Did the ready resort to recent Utah immigrants for leadership hinder or help the development of local leaders? Were defectors and apostates more likely or less likely to face church discipline in far-flung congregations? How did conversion and retention compare between Utah and the hinterlands?

Johnson embraced all Mauss's suggestions for further research and added one of his own -- the impact of the G.I. Bill on Mormon outmigration. He did, however, defend his research, noting that the first 300 interviewees were randomly selected and did include more than leaders.

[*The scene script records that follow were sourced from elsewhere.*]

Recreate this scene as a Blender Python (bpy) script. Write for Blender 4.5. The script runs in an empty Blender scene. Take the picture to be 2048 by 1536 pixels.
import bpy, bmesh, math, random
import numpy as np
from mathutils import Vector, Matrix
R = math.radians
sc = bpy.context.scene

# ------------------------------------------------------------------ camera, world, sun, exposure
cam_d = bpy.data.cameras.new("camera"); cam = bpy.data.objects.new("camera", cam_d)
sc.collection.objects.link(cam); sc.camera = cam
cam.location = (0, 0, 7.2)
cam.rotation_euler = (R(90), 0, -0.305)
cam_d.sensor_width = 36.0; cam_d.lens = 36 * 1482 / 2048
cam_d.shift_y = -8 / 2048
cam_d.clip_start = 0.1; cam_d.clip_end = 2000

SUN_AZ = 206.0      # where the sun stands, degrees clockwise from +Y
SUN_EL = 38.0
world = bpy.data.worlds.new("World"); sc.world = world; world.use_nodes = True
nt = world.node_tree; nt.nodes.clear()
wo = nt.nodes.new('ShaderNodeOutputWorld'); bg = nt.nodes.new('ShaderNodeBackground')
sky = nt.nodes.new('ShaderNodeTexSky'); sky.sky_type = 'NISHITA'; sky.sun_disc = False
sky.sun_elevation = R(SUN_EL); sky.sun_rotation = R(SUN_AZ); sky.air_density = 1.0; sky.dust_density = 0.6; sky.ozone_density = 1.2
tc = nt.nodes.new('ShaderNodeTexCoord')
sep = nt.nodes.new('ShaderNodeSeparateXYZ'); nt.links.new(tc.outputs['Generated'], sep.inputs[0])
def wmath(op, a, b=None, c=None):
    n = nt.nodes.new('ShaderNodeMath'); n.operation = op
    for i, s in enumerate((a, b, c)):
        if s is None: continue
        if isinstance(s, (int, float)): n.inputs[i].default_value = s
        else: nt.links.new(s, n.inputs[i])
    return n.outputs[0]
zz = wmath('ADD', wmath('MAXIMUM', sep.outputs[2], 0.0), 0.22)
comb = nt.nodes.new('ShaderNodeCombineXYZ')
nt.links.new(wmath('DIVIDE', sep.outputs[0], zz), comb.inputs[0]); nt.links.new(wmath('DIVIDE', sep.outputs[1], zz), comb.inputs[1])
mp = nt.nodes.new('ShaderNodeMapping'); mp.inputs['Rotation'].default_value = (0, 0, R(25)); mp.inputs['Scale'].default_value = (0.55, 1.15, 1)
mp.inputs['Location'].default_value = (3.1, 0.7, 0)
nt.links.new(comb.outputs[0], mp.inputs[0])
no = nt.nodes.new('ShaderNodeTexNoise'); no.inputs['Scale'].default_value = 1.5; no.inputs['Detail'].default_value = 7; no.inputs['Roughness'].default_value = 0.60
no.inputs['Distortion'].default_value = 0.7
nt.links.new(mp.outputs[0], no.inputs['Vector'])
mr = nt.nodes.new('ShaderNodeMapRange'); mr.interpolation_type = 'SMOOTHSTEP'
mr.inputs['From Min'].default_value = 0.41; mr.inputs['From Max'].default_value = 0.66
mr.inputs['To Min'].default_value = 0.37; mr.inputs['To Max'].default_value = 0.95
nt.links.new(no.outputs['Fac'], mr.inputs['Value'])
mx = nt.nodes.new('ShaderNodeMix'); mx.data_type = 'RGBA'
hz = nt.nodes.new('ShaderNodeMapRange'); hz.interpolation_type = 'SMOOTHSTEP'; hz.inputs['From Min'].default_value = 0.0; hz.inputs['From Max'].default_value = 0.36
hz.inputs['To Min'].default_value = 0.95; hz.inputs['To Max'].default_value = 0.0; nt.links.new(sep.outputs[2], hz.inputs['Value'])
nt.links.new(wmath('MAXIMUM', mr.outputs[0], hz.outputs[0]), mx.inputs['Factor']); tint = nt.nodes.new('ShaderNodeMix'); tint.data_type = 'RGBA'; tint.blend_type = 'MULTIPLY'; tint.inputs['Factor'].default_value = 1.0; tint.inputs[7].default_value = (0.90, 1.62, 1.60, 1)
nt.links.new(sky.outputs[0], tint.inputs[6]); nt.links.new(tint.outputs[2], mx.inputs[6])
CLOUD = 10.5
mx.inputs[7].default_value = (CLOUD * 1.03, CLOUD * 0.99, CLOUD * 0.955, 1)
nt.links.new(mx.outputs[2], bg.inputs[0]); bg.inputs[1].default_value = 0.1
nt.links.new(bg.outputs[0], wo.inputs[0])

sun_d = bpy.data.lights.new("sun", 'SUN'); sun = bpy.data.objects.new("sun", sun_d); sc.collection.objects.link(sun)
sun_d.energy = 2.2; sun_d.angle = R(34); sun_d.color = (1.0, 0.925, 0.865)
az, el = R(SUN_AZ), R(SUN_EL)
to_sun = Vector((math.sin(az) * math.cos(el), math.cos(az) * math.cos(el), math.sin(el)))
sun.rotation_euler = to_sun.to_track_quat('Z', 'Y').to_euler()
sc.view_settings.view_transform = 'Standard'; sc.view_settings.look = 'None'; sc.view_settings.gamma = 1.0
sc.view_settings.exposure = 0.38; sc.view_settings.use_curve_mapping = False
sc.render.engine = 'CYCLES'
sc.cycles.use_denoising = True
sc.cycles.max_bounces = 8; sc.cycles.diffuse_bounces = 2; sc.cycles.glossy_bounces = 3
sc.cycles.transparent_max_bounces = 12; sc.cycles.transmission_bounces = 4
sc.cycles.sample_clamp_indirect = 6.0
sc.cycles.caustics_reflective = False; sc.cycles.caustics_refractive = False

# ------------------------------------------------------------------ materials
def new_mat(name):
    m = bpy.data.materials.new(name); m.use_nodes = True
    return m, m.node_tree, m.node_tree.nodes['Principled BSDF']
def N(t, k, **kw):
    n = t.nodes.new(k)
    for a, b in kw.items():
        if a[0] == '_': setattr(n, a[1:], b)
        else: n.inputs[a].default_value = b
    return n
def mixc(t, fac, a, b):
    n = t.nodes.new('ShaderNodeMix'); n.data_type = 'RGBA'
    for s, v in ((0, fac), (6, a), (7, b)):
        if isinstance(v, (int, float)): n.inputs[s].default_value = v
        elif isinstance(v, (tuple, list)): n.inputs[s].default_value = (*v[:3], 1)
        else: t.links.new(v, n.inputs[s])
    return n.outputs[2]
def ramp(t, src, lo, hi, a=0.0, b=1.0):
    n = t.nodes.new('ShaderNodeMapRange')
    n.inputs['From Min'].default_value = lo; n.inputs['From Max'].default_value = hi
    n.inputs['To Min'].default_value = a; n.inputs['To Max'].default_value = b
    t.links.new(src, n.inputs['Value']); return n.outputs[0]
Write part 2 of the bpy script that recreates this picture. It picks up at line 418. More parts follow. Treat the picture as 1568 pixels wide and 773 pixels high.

The Johnsons' book, Mormons Move to the Mainstream: How the 20th Century Outmigration Reshaped Mormon Society from Isolation to Assimilation , he told the conference's 150 attendees, will provide "a rich and textured story."

pstack@sltrib.com

How LDS church leadership changed

Before World War II, Mormon elites generally were direct descendants of church founder Joseph Smith or related to pioneers who trekked across the plains. After the war, the elite more frequently consisted of men who were highly educated outside of Utah. L. Tom Perry, Robert D. Hales, Dallin H. Oaks and Henry B. Eyring are examples from present apostles.